Each line in the entries below that holds the string "Python" is to be listed.
>>>
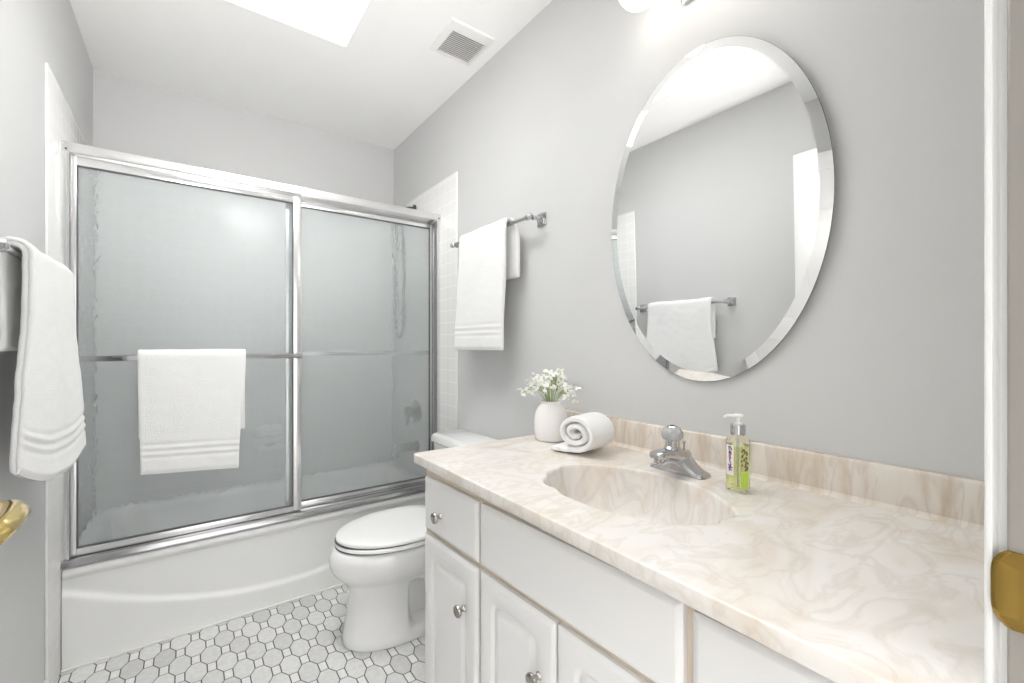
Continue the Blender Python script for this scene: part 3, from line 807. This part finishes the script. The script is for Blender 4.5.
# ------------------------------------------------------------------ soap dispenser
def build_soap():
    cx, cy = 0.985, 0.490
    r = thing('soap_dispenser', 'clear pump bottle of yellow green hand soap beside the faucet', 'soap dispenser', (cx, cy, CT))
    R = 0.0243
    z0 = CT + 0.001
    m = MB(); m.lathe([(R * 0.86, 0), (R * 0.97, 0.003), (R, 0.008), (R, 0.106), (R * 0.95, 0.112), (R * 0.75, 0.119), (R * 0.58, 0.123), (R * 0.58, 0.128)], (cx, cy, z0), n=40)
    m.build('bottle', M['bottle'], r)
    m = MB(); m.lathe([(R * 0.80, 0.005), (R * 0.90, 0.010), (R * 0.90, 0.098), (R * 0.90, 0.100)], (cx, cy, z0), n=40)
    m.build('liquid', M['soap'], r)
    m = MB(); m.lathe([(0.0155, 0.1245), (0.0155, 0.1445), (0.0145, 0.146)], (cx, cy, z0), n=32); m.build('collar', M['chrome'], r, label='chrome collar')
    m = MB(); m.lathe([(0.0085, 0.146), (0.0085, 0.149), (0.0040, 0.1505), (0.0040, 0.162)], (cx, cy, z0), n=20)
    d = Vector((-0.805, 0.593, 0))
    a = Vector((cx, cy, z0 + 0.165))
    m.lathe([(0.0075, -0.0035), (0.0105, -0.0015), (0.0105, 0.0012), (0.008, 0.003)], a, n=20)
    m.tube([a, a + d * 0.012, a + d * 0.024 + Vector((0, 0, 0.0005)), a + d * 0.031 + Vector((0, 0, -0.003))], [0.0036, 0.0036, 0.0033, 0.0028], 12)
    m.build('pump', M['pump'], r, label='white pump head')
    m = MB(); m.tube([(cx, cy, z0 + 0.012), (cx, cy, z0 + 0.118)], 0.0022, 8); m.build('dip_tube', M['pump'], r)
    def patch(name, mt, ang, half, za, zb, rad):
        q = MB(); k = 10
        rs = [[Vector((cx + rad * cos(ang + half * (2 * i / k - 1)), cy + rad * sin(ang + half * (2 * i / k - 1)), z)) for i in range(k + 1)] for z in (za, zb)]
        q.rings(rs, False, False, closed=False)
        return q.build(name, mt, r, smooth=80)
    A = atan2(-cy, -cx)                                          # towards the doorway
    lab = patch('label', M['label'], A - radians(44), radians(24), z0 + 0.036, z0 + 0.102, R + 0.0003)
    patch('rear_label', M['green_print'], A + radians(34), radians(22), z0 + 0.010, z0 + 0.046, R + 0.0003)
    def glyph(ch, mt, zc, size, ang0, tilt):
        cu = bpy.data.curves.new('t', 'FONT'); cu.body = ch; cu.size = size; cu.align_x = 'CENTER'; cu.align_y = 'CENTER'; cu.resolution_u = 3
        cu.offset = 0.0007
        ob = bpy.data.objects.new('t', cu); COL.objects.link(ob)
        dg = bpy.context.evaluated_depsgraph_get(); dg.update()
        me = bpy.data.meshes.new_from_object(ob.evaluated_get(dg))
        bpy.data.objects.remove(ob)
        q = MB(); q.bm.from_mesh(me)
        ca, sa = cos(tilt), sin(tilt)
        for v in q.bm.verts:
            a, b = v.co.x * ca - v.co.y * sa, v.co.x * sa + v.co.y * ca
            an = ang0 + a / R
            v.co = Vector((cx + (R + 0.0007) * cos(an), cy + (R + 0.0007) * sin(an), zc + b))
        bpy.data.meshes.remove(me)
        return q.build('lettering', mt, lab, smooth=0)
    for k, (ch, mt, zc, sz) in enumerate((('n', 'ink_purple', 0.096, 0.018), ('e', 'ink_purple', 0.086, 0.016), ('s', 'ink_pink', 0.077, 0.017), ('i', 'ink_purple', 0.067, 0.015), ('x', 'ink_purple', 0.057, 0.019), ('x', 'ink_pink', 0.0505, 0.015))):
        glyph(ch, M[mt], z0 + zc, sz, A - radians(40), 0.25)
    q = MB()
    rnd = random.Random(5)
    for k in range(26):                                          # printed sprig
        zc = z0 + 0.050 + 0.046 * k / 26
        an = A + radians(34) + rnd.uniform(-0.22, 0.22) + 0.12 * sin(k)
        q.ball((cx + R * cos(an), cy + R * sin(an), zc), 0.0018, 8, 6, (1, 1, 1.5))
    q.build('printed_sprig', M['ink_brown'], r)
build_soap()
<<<
>>>
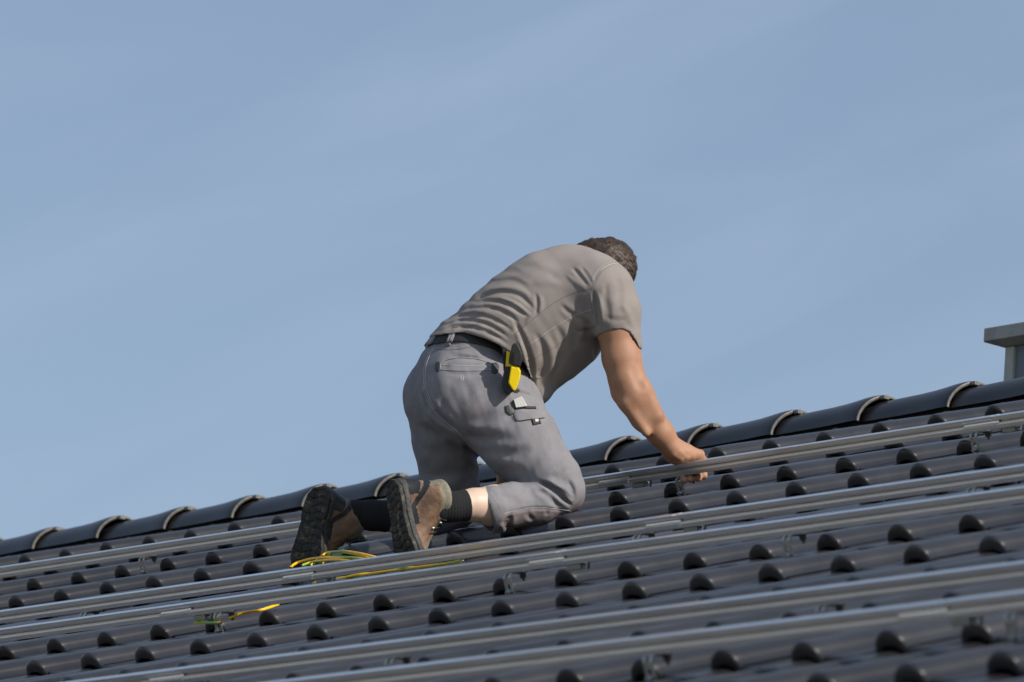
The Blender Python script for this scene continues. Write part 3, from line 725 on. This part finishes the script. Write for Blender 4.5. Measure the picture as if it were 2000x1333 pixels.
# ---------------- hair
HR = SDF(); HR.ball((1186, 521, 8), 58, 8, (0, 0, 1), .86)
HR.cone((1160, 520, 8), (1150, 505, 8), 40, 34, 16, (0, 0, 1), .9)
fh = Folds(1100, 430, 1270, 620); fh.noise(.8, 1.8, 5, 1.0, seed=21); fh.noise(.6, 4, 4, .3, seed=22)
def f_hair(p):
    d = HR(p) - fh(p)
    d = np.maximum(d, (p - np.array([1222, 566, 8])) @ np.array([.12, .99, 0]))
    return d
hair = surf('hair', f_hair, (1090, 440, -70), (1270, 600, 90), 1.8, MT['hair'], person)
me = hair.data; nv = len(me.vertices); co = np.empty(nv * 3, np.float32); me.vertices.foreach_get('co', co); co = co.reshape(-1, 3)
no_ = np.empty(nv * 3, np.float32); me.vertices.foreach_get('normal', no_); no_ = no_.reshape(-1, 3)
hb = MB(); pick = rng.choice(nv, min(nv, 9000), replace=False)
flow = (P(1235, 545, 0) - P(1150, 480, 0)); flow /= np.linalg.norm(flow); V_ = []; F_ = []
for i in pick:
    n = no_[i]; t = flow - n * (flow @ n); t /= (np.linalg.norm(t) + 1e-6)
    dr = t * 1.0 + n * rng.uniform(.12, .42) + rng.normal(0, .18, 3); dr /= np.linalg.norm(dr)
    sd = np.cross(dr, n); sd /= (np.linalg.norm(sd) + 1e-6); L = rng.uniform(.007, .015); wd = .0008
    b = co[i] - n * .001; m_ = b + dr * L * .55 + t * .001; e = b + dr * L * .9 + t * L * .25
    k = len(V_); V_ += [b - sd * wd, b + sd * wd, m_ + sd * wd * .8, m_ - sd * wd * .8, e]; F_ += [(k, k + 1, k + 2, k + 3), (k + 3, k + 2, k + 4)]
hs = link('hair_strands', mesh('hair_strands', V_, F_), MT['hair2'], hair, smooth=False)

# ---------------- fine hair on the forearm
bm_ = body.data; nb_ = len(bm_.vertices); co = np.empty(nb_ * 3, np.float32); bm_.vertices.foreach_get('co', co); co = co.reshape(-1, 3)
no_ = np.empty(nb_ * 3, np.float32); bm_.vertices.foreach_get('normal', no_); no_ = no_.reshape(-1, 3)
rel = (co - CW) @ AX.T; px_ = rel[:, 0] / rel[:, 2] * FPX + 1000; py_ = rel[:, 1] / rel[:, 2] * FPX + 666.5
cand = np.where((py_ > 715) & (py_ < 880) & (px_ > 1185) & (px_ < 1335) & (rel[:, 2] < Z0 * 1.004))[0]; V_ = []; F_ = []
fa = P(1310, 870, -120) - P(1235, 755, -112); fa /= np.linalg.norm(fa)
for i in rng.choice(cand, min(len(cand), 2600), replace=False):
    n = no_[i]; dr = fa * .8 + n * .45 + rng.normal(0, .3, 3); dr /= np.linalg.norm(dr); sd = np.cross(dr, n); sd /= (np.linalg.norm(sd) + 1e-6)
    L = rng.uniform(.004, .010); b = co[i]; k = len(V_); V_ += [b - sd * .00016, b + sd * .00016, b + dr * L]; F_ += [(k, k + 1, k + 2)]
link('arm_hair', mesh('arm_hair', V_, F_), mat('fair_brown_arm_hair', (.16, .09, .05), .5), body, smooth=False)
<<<
>>>
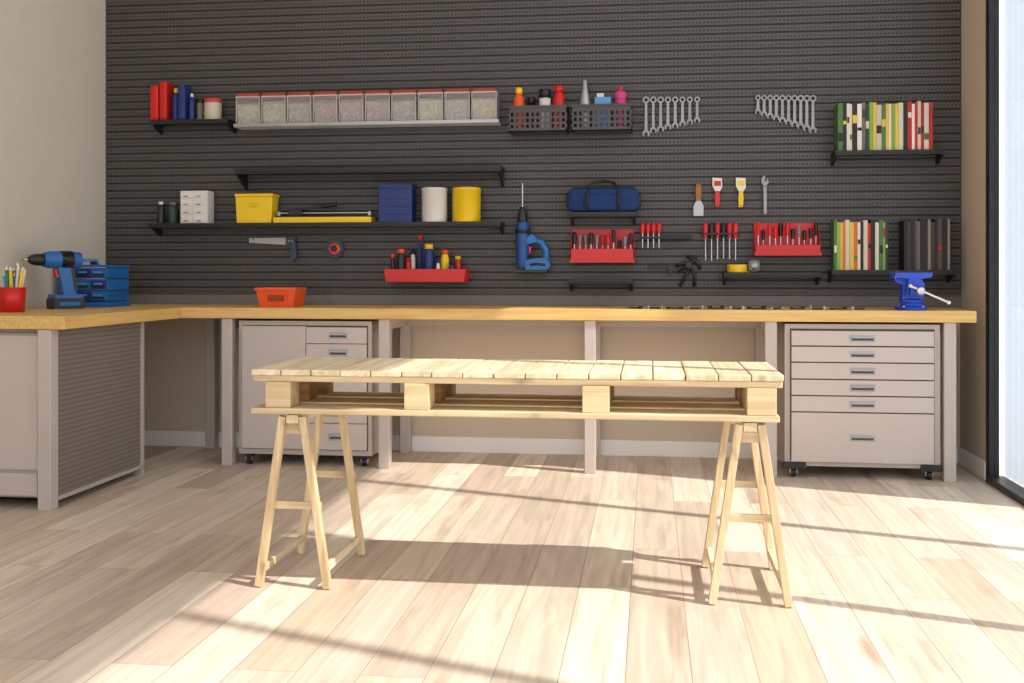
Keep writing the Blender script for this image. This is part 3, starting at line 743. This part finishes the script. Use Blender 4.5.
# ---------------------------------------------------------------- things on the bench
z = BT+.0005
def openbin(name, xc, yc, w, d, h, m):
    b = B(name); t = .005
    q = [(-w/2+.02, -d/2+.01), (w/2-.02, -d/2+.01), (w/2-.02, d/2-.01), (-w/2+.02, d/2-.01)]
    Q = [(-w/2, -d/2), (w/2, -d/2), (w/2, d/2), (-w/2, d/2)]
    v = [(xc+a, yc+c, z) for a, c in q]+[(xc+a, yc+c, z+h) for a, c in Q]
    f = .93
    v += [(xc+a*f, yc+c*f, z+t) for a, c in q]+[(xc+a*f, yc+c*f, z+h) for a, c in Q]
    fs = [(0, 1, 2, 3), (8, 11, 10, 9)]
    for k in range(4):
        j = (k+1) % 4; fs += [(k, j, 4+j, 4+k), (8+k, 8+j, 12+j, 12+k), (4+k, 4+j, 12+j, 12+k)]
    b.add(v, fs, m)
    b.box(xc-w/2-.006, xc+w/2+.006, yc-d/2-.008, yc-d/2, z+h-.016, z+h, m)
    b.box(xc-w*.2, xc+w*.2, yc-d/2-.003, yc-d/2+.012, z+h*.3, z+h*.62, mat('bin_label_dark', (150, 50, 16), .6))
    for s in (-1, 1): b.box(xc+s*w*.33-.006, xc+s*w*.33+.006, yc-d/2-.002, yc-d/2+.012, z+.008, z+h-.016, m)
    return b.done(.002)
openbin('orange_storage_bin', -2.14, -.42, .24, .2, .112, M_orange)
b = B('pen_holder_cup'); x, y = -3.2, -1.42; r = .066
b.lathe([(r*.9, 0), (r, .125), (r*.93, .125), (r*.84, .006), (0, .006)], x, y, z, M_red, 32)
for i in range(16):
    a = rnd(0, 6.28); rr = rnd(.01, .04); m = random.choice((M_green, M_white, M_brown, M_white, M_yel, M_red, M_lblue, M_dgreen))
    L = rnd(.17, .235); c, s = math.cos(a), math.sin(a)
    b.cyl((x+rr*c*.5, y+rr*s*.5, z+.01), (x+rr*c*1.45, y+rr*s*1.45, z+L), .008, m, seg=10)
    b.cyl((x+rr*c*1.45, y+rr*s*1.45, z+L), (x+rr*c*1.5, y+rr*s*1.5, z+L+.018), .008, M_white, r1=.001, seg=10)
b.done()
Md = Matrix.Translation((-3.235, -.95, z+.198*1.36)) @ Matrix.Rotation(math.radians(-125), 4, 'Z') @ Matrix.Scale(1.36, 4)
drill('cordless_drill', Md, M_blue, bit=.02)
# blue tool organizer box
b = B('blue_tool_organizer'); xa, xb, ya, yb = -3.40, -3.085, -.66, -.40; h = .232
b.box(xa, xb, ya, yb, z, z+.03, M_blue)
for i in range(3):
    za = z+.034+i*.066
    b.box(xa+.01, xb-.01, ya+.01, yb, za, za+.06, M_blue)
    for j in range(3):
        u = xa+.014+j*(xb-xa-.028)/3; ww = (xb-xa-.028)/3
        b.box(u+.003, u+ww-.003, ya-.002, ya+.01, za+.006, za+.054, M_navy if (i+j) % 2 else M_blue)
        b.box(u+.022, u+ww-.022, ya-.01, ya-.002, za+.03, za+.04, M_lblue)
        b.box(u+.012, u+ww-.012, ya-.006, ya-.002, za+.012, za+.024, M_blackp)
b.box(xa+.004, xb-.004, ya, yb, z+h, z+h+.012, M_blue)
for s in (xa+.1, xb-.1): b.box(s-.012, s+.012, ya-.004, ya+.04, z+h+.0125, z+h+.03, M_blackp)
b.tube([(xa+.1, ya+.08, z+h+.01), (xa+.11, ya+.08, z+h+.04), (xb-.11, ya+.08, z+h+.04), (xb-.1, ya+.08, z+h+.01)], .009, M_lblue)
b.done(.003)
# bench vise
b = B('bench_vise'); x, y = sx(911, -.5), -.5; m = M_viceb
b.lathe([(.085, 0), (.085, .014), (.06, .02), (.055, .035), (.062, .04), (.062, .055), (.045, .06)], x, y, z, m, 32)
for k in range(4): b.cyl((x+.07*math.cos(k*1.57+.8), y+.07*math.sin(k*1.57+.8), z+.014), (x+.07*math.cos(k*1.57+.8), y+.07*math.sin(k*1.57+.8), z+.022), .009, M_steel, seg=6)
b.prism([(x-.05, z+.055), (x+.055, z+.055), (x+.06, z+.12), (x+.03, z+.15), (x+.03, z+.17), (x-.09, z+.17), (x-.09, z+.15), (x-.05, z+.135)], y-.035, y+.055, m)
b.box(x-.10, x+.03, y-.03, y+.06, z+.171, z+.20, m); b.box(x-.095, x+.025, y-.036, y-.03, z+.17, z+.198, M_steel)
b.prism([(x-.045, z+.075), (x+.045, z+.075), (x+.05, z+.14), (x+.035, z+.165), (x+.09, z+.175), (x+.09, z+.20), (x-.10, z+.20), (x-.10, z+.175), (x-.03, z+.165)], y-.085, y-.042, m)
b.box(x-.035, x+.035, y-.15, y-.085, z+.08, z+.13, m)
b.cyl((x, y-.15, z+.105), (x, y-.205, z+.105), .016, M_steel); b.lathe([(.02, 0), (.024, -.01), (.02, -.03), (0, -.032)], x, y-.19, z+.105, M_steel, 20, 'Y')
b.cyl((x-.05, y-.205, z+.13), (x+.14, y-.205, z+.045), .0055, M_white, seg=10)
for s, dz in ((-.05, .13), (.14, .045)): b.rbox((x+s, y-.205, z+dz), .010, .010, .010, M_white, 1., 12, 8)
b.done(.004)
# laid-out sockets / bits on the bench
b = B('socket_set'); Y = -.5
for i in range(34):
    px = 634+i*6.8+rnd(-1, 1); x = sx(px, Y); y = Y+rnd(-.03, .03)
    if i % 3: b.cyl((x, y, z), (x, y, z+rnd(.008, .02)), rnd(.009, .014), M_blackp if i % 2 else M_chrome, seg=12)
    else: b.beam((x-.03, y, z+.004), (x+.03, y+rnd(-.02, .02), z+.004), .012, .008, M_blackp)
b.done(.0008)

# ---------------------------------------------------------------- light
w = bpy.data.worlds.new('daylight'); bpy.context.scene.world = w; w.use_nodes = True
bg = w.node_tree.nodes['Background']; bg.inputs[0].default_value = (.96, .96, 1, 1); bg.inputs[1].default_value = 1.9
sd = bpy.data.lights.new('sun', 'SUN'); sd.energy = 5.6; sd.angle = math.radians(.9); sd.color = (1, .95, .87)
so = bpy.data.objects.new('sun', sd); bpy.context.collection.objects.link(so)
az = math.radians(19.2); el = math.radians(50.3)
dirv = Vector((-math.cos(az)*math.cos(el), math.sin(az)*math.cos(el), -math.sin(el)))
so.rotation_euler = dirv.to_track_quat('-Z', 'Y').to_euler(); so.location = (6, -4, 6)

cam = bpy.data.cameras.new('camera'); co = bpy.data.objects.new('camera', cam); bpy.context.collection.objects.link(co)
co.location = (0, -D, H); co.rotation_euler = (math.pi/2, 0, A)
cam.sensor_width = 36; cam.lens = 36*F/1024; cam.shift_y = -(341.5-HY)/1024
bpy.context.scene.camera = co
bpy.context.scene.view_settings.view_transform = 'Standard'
<<<
Result of the exercise:
Continue the Blender Python script for this scene: part 3, from line 807. This part finishes the script. The script is for Blender 4.5.
The Blender Python script for this scene continues. Write part 3, from line 725 on. This part finishes the script. Write for Blender 4.5. Measure the picture as if it were 2000x1333 pixels.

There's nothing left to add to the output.